経営破綻の「大沼」不起訴妥当、解雇予告手当とは
2021/07/19 労務法務, 労働法全般, その他
はじめに
昨年1月に経営破綻した山形県の百貨店「大沼」が事前に従業員に解雇を予告しなかったとして書類送検されていた同社社長が不起訴となったことを巡り、山形検察審査会は不起訴処分を妥当と判断しました。
元従業員3人が今年5月に審査申し立てを行っていたとのことです。今回は労基法の解雇予告について見ていきます。
事案の概要
報道などによりますと、山形県山形市で百貨店を運営していた株式会社大沼はかねてから経営再建を図っていたものの2019年の消費増税による売上減少や、入札談合の疑いによる公取委の立ち入り調査を受けたことなどから経営が破綻し昨年1月26日に本店を閉店し、従業員を解雇したとされます。
その際従業員に事前に解雇予告をせず、解雇予告手当約4000万円を支払わなかったとして、山形労働局は同社と社長を労働基準法違反で書類送検していたとのことです。
山形地検は当事の社長の事情や財産関係を考慮して不起訴処分にされておりました。
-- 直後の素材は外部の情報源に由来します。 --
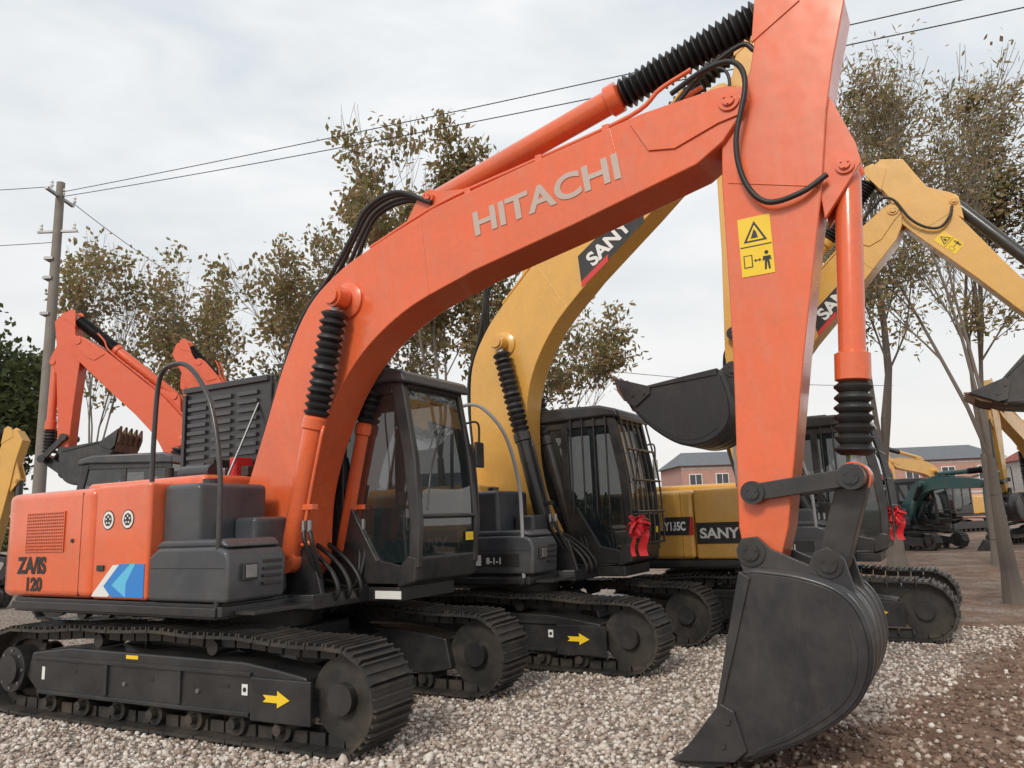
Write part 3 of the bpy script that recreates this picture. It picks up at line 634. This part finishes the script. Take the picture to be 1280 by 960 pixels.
tree((-19.6,29,0),9.0,4.5,9000,LEAF2,23,3,.2,.13,.15,name='evergreen_tree',frac=.6,clump=.35)
tree((-9.3,31,0),7.6,5,8000,LEAF2,24,3,.2,.13,.15,name='evergreen_tree',frac=.6,clump=.35)
V=[];F=[];rd=random.Random(5)
for i in range(20000):
    x=rd.uniform(-90,90); h=4.0+2.2*noise.noise(Vector((x*.12,0,0)))+1.2*noise.noise(Vector((x*.6,4,0))); y=92+rd.gauss(0,2.0)
    z=rd.random()**.8*h; s=rd.uniform(.2,.5); a=Vector((rd.gauss(0,1),rd.gauss(0,1),rd.gauss(0,1))).normalized(); c=a.orthogonal().normalized(); p=Vector((x,y,z)); b0=len(V)
    V+=[p-a*s,p+c*s*.6,p+a*s,p-c*s*.6]; F.append([b0,b0+1,b0+2,b0+3])
mk('distant_trees',V,F,LEAF2,None,0,sharp=0,fix=False)

# ---------------------------------------------------------------- poles and wires
CONC=paint('concrete_pole',(.22,.20,.18),rough=.9,coat=0,amt=.4,bump=0)
def pole(x,y,h,r):
    E=empty('utility_pole',None,(x,y,0))
    cyl('shaft',(0,0,-.3),(0,0,h),r,CONC,E,r2=r*.62,n=18)
    box('crossarm',-.05,.05,-.7,.7,h-.5,h-.42,STEEL,E,.004); box('crossarm_b',-.6,.6,-.04,.04,h-1.6,h-1.53,STEEL,E,.004)
    for yy in (-.6,0,.6): lathe('insulator',(.1,yy,h-.42),(.1,yy,h-.18),[(0,.03),(.3,.055),(.5,.03),(.7,.05),(1,.025)],WHITE,E,10)
    for xx in (-.5,.5): lathe('insulator',(xx,0,h-1.53),(xx,0,h-1.3),[(0,.03),(.3,.055),(.5,.03),(.7,.05),(1,.025)],WHITE,E,10)
    for z in (h-2.5,h-3.1,h-4.2): box('bracket',-.24,.02,-.2,.2,z,z+.09,STEEL,E,.004)
pole(-13.55,22,12.2,.19); pole(-12.5,42,13.2,.2); pole(14.5,8.2,9.5,.17)
def wire(a,b,sag,r=.011):
    a=Vector(a);b=Vector(b); pts=[a.lerp(b,t/20)-Vector((0,0,sag*4*(t/20)*(1-t/20))) for t in range(21)]
    return tube('power_cable',pts,r,RUB,None,False)
wire((-13.5,22,11.9),(14.5,8.2,9.35),.15); wire((-13.5,22,11.75),(14.5,8.2,9.0),.25)
wire((-13.5,22.6,11.8),(-12.5,42,12.9),.7); wire((-13.5,21.4,11.8),(-32,20,12.0),.4); wire((-13.5,22,10.3),(-32,20,10.4),.4)
wire((-12.5,42,12.9),(30,60,11),1.0,.02)

# ---------------------------------------------------------------- houses
BRICK=paint('pink_brick',(.44,.25,.21),rough=.9,coat=0,amt=.25,bump=0); ROOF=paint('grey_roof',(.13,.145,.165),rough=.8,coat=0,bump=0); WALLW=paint('white_wall',(.55,.52,.5),rough=.9,coat=0,bump=0)
REDROOF=paint('red_roof',(.28,.07,.05),rough=.8,coat=0,bump=0)
def house(x,y,w,d,h,wall,roof,yaw=0,st=2):
    E=empty('brick_house',None,(x,y,0)); E.rotation_euler=(0,0,R(yaw))
    box('walls',-w/2,w/2,-d/2,d/2,0,h,wall,E,.0)
    V=[(-w/2-.4,-d/2-.4,h),(w/2+.4,-d/2-.4,h),(w/2+.4,d/2+.4,h),(-w/2-.4,d/2+.4,h),(-w/2+1.2,0,h+1.6),(w/2-1.2,0,h+1.6)]
    mk('roof',V,[[0,1,5,4],[1,2,5],[2,3,4,5],[3,0,4],[3,2,1,0]],roof,E)
    nw=int(w/2.6)
    for s in range(st):
        for i in range(nw):
            cx=-w/2+(i+.5)*w/nw; z=h/st*s+.9
            box('window_frame',cx-.65,cx+.65,-d/2-.06,-d/2+.02,z,z+1.4,WHITE,E,.01); box('window_pane',cx-.57,cx+.57,-d/2-.075,-d/2-.055,z+.08,z+1.32,GREY,E,0)
            box('window_mullion',cx-.03,cx+.03,-d/2-.09,-d/2-.076,z+.08,z+1.32,WHITE,E,0)
            box('window_sill',cx-.75,cx+.75,-d/2-.14,-d/2-.065,z-.1,z-.005,WALLW,E,0)
        box('floor_band',-w/2-.03,w/2+.03,-d/2-.03,-d/2-.004,h/st*(s+1)-.35,h/st*(s+1)-.15,WALLW,E,0)
    box('door',-.5,.5,-d/2-.05,-d/2-.01,0,2.1,REDD,E,.01)
house(43,80,10,8,6.0,BRICK,ROOF,-8); house(20,80,8,8,6.2,BRICK,ROOF,4); house(60,82,12,9,6.0,WALLW,REDROOF,-10); house(-6,80,12,8,5.0,WALLW,ROOF)

# ---------------------------------------------------------------- sky, sun, camera
w=bpy.data.worlds.new('World'); scene.world=w; w.use_nodes=True; n=w.node_tree.nodes; l=w.node_tree.links
bg=n['Background']; sky=n.new('ShaderNodeTexSky'); sky.sky_type='NISHITA'; sky.sun_disc=False
SE=R(36); sdir=Vector((.38,.86,0)).normalized()
az=math.atan2(-sdir.x,-sdir.y)
sky.sun_elevation=SE; sky.sun_rotation=az; sky.air_density=1.5; sky.dust_density=3
tc=n.new('ShaderNodeTexCoord'); mp=n.new('ShaderNodeMapping'); mp.inputs['Scale'].default_value=(1.0,1.0,2.8); l.new(tc.outputs['Generated'],mp.inputs[0])
t=n.new('ShaderNodeTexNoise'); t.inputs['Scale'].default_value=4.2; t.inputs['Detail'].default_value=6; t.inputs['Roughness'].default_value=.52; t.inputs['Distortion'].default_value=.3; l.new(mp.outputs[0],t.inputs['Vector'])
cr=n.new('ShaderNodeValToRGB'); e=cr.color_ramp.elements; e[0].position=.34; e[0].color=(7.3,7.8,8.2,1); e[1].position=.66; e[1].color=(9.4,9.5,9.55,1); l.new(t.outputs['Fac'],cr.inputs[0])
sp=n.new('ShaderNodeSeparateXYZ'); l.new(tc.outputs['Generated'],sp.inputs[0])
hz=n.new('ShaderNodeMapRange'); hz.inputs[1].default_value=0; hz.inputs[2].default_value=.45; hz.inputs[3].default_value=1; hz.inputs[4].default_value=0; l.new(sp.outputs[2],hz.inputs[0])
mh=n.new('ShaderNodeMixRGB'); l.new(hz.outputs[0],mh.inputs[0]); l.new(cr.outputs[0],mh.inputs[1]); mh.inputs[2].default_value=(9.1,8.9,8.7,1)
mx=n.new('ShaderNodeMixRGB'); mx.inputs[0].default_value=.92; l.new(sky.outputs[0],mx.inputs[1]); l.new(mh.outputs[0],mx.inputs[2]); l.new(mx.outputs[0],bg.inputs[0]); bg.inputs[1].default_value=.105
sl=bpy.data.lights.new('sun','SUN'); sl.energy=1.9; sl.angle=R(14); sl.color=(1,.92,.8); so=bpy.data.objects.new('sun',sl); COL.objects.link(so)
dv=Vector((sdir.x*math.cos(SE),sdir.y*math.cos(SE),-math.sin(SE))); so.rotation_euler=dv.to_track_quat('-Z','Y').to_euler()
cd=bpy.data.cameras.new('camera'); cam=bpy.data.objects.new('camera',cd); COL.objects.link(cam); scene.camera=cam
cd.sensor_width=36; cd.lens=27.06; cd.clip_end=1000; cd.clip_start=.05
cam.matrix_world=Matrix.Translation((0,0,1.6))@Matrix.Rotation(R(100),4,'X')@Matrix.Rotation(R(-2),4,'Z')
これに対し元従業員3人が検察審査会に審査申し立てを行っていたとされます。
労基法の解雇予告義務
労働基準法20条によりますと、使用者は労働者を解雇しようとする場合、少なくとも30日前にその予告をするか、30日分以上の平均賃金を支払わなければならないとされております。
違反した場合には罰則が規定されており、6ヶ月以下の懲役または30万円以下の罰金となっております。
これは必ず30日前までに予告するか30日分の賃金を支払わなければならないというものではなく、予告から解雇までの期間が30日に満たない場合は不足する日数分の解雇予告手当を支払えば良いということです(同2項)。
解雇予告が不要な場合
この解雇予告義務には例外があり、天災、その他やむを得ない事由のために事業の継続が不可能となった場合、または労働者の責に帰すべき事由により解雇する場合は適用除外となります(20条1項ただし書き)。
地震などの災害や従業員が窃盗や横領、重大な経歴詐称、長期無断欠勤、その他社内の風紀を著しく乱す違法行為などを行ったといった従業員側の懲戒事由による解雇の場合には解雇予告は不要ということです。
こういった場合には会社側が労働基準監督署に届け出て、解雇予告除外認定を受けることにより解雇予告手当の支払い義務が免除されます。
具体的な解雇予告手当
解雇予告手当は平均賃金に不足日数を乗じた額とされております。ここに言う平均賃金とは過去3ヶ月分の賃金合計額を過去3ヶ月の日数で割ったものとなります。この日数は出勤日数ではなく土日等も含めたすべての日数とされております。
ここに算入される賃金は基本給や各種手当、未払い分などが含まれますが、賞与などは含まれません。また産休や育休、傷病での休暇、試用期間は除いて3ヶ月分が算定されます。
なお解雇予告手当は最低保証額を下回ってはならず、過去3ヶ月分の賃金合計額を過去3ヶ月の実労働日数で割って0.6をかけた額が下限となります(12条1項1号、2号)。
コメント
本件で百貨店大沼は2020年1月に取引業者約500社への支払い分約4億円が調達できないとの報道がなされてわずか数日後の同月26日に山形地裁への破産手続き開始申し立てと閉店・解雇を行いました。1月26日の30日前までに予告を行うか、30日分の平均賃金を支払う必要があったと言えますが、山形地検は当事の混乱した状況と財政状況を考慮して不起訴処分としたものと考えられます。
以上のように天災などの特別の事情や従業員側の事情による場合以外の解雇の際には解雇予告または解雇予告手当の支払いが必要となります。除外となる場合も労基署への届出が必要となってきます。解雇を検討している場合には今一度これらの規定を確認しておくことが重要と言えるでしょう。